Grèce : Trouver un second souffle




Les braises de la révolte de décembre sont encore chaudes, mais pour contrecarrer la normalisation en cours, le mouvement de contestation doit se donner de nouveaux objectifs.

Après l’insurrection de décembre (lire AL de janvier), les fêtes de fin d’année ont vu la levée des principales occupations (École polytechnique, École de droit et École économique, siège de la Confédération générale des travailleurs, lycées), dans la perspective d’une reprise du mouvement à la rentrée. Le grand remaniement ministériel du 7 janvier, suivi de l’annonce par le nouveau ministre de l’Éducation de l’arrêt de toutes les contre-réformes et de l’ouverture d’un dialogue avec les lycéennes et les lycéens, ont pour l’instant désamorcé les tentatives pour relancer un vaste mouvement dans ce secteur.

Le tir de plusieurs coups de feu contre un fourgon de police le 23 décembre à Athènes et une attaque à la kalachnikov qui a blessé grièvement un policier le 5 janvier ont été revendiquées par Lutte révolutionnaire, la principale organisation de lutte armée depuis l’élimination en 2003 du Groupe du 17-Novembre et de ELA [1]. Ces deux actions ont déclenché une vague de répression contre le mouvement anarchiste et contribué au désengagement de nombreuses et nombreux lycéens, qui formaient la masse des manifestations de décembre. L’hypothèse d’une manipulation policière ou étatique est sérieusement envisagée dans les milieux militants grecs, y compris par les anciens partisans de l’action armée.

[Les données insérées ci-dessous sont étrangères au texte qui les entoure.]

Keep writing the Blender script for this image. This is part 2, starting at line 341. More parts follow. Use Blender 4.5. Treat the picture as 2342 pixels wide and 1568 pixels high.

Une syndicaliste vitriolée

Alors que la bureaucratie de la centrale syndicale unique (GSEE) se tient toujours hors du mouvement, des initiatives à la base concrétisent la solidarité de classe.

Le 23 décembre, Konstantina Kouneva, vice-présidente de l’Union régionale des femmes de ménage, était attaquée au vitriol par des « inconnus », très probablement des nervis du patronat. Konstantina est depuis entre la vie et la mort. Cette terrible agression d’une responsable d’un syndicat combatif qui organise principalement des femmes immigrées, a entraîné une riposte d’ampleur. Le siège de la compagnie qui l’employait a été détruit lors d’une manifestation ; l’inspection du travail (organisme complètement corrompu et réputé pour son inaction) a été occupée. Une coordination d’une quarantaine de syndicats de base de la GSEE assure le suivi de la mobilisation. Une plainte contre X a été déposée, initiée par les soutiens puisque, comme d’habitude, aucun procureur n’a réagi.

Des salarié-e-s de la presse et de l’information, surtout des militants libertaires, ont mené du 10 au 16 janvier une occupation du siège du syndicat des journalistes à Athènes. Il s’agissait d’une part d’établir des revendications sur leurs conditions de travail et d’autre part de dénoncer le rôle des médias dans le traitement de la révolte de décembre (falsification, criminalisation etc.). À cette occasion s’est tenue une assemblée générale sans précédent de plusieurs centaines de travailleuses et travailleurs des médias, principalement des journalistes.
Enfin, l’attaque de Gaza par Israël a donné lieu à de nombreuses actions de solidarité. Un transport de munitions à destination d’Israël a notamment été bloqué dans le port d’Astakos.

Les foyers de contestation sont toujours vivants, il reste à construire un mouvement auto-organisé de lutte de classe.

Clément Garnier (AL Paris-Sud)

[1Organisations anticapitalistes clandestines formées dans les années 1970 contre la junte militaire soutenue par Washington. Elles étaient classées comme organisations terroristes.